## Description of the task
Search the records for "part". Copy every line where it appears.

## Records provided
Begin
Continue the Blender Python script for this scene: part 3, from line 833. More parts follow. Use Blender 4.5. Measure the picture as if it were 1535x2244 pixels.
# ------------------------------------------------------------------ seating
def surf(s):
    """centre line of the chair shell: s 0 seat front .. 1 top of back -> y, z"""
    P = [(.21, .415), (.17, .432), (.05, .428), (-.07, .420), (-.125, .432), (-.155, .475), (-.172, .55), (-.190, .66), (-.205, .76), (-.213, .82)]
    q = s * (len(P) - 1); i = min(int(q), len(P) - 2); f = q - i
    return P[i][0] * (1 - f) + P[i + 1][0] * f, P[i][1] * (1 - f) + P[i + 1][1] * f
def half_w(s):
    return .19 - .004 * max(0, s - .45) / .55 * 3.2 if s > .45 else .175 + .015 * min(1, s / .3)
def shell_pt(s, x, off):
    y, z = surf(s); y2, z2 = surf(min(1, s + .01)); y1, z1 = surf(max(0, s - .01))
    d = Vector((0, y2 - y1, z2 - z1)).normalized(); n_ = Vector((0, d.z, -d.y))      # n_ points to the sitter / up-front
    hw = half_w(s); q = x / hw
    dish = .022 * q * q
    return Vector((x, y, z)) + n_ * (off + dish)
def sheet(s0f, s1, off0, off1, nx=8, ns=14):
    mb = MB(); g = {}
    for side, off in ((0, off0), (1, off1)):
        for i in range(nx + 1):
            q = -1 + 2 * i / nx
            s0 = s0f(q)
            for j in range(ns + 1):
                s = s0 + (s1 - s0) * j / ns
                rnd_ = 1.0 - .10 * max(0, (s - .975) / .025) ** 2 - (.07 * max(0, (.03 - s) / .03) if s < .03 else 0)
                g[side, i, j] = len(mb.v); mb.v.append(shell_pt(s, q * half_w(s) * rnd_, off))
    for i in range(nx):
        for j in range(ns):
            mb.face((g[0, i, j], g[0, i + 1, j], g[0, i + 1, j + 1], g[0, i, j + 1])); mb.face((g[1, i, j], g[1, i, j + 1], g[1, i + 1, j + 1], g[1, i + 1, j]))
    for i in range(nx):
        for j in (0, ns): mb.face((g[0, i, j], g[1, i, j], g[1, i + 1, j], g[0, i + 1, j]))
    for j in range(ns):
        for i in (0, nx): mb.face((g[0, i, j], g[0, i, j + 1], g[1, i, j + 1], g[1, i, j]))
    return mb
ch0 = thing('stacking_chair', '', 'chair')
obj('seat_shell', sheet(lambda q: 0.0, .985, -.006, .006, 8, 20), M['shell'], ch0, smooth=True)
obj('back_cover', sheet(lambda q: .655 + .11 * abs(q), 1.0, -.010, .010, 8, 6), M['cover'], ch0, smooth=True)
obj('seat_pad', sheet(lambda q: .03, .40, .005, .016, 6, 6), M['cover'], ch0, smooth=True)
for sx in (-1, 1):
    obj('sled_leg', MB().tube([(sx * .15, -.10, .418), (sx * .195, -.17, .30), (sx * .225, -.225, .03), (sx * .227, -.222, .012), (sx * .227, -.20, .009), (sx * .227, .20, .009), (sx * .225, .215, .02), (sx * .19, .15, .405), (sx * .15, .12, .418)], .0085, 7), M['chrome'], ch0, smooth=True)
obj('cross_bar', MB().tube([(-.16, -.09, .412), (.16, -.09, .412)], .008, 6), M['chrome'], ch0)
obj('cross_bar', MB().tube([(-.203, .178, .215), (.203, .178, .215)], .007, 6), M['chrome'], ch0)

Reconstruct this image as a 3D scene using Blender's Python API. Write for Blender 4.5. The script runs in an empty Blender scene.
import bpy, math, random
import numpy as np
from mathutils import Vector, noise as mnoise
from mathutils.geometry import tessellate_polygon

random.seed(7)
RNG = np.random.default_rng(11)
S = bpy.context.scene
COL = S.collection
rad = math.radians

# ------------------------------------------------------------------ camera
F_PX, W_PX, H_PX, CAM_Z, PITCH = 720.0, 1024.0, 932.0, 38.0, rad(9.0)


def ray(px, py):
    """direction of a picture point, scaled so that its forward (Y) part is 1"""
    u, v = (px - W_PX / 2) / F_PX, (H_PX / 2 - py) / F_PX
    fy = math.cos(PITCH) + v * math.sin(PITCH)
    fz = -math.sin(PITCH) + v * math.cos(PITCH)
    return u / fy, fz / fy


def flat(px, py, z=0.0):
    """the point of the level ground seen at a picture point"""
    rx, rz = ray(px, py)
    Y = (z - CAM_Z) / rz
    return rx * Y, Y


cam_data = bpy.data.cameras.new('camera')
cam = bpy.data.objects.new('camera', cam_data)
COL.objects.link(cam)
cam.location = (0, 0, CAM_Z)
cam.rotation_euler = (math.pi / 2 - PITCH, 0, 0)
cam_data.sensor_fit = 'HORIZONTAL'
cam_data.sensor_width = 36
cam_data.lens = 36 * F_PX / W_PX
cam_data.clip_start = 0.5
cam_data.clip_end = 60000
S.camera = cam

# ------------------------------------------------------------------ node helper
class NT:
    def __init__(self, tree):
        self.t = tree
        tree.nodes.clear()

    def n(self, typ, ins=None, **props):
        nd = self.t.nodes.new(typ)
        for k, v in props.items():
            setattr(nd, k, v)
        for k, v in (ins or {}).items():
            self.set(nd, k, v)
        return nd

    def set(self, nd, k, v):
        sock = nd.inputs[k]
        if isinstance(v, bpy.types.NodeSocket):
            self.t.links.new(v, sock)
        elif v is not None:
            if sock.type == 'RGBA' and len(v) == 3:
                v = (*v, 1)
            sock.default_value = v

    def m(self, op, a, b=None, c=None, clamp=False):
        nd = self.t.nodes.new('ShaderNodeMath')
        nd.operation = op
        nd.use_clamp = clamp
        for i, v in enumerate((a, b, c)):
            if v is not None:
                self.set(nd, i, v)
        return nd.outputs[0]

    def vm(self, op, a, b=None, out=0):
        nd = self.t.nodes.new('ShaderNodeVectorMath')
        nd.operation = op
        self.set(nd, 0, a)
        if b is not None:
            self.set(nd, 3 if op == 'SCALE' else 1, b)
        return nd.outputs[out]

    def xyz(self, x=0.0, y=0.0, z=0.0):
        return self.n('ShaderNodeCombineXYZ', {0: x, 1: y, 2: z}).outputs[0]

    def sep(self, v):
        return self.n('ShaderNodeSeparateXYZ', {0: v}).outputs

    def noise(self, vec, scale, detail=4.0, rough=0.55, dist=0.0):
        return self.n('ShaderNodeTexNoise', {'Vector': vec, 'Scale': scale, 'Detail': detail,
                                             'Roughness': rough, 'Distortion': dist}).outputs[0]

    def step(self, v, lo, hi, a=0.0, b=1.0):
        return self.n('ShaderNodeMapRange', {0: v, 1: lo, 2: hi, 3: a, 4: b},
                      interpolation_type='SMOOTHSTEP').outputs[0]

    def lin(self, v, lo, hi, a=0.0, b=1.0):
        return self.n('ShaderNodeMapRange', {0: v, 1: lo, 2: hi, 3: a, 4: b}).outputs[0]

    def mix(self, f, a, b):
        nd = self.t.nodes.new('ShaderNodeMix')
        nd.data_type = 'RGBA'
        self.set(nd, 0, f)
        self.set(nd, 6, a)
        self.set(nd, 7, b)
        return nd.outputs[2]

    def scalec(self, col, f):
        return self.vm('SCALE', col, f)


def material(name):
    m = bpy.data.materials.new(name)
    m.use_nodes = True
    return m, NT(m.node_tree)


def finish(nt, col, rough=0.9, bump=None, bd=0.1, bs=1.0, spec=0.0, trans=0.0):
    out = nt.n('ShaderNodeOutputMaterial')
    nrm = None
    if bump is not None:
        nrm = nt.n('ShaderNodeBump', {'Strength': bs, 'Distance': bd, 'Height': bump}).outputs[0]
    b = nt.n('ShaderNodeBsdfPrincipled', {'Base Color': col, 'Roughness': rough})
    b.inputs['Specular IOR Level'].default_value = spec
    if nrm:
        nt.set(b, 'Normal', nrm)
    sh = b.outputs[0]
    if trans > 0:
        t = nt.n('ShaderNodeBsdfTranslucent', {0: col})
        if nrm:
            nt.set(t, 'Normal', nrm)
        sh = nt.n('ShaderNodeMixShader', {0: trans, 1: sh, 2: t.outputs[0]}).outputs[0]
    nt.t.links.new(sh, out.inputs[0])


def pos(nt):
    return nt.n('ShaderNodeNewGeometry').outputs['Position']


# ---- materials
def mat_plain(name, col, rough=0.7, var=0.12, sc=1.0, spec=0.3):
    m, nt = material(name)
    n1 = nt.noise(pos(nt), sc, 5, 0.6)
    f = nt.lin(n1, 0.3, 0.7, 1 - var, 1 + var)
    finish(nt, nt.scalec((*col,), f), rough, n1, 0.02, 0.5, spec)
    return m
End
## Response to this task
Continue the Blender Python script for this scene: part 3, from line 833. More parts follow. Use Blender 4.5. Measure the picture as if it were 1535x2244 pixels.
    """direction of a picture point, scaled so that its forward (Y) part is 1"""